━━━ Source material ━━━

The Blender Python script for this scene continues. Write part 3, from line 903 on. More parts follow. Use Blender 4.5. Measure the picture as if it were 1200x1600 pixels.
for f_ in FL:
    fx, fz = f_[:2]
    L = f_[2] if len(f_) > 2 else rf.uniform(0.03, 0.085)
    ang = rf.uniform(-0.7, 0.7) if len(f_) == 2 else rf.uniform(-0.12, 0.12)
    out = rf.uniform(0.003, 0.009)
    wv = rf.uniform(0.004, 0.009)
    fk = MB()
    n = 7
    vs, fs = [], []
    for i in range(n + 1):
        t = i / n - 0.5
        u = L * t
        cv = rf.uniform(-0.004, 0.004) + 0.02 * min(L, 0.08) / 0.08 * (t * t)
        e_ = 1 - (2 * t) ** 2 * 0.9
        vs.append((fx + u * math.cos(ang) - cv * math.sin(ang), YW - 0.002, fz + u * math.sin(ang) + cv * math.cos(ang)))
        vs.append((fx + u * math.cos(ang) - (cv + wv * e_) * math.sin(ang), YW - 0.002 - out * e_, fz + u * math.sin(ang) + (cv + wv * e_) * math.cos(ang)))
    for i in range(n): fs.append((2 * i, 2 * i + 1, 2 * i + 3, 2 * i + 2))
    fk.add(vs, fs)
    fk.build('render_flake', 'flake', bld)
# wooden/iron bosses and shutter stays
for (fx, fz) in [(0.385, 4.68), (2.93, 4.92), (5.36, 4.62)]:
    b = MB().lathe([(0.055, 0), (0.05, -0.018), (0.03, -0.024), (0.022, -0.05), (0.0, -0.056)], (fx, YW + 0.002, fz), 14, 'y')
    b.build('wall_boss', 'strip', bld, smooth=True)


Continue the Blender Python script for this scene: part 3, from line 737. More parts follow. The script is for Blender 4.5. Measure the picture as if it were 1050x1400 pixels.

━━━

**Problem description:**
Send back all of the entries exactly, with nothing missing.

**Exercise answer:**
The Blender Python script for this scene continues. Write part 3, from line 903 on. More parts follow. Use Blender 4.5. Measure the picture as if it were 1200x1600 pixels.
for f_ in FL:
    fx, fz = f_[:2]
    L = f_[2] if len(f_) > 2 else rf.uniform(0.03, 0.085)
    ang = rf.uniform(-0.7, 0.7) if len(f_) == 2 else rf.uniform(-0.12, 0.12)
    out = rf.uniform(0.003, 0.009)
    wv = rf.uniform(0.004, 0.009)
    fk = MB()
    n = 7
    vs, fs = [], []
    for i in range(n + 1):
        t = i / n - 0.5
        u = L * t
        cv = rf.uniform(-0.004, 0.004) + 0.02 * min(L, 0.08) / 0.08 * (t * t)
        e_ = 1 - (2 * t) ** 2 * 0.9
        vs.append((fx + u * math.cos(ang) - cv * math.sin(ang), YW - 0.002, fz + u * math.sin(ang) + cv * math.cos(ang)))
        vs.append((fx + u * math.cos(ang) - (cv + wv * e_) * math.sin(ang), YW - 0.002 - out * e_, fz + u * math.sin(ang) + (cv + wv * e_) * math.cos(ang)))
    for i in range(n): fs.append((2 * i, 2 * i + 1, 2 * i + 3, 2 * i + 2))
    fk.add(vs, fs)
    fk.build('render_flake', 'flake', bld)
# wooden/iron bosses and shutter stays
for (fx, fz) in [(0.385, 4.68), (2.93, 4.92), (5.36, 4.62)]:
    b = MB().lathe([(0.055, 0), (0.05, -0.018), (0.03, -0.024), (0.022, -0.05), (0.0, -0.056)], (fx, YW + 0.002, fz), 14, 'y')
    b.build('wall_boss', 'strip', bld, smooth=True)


Continue the Blender Python script for this scene: part 3, from line 737. More parts follow. The script is for Blender 4.5. Measure the picture as if it were 1050x1400 pixels.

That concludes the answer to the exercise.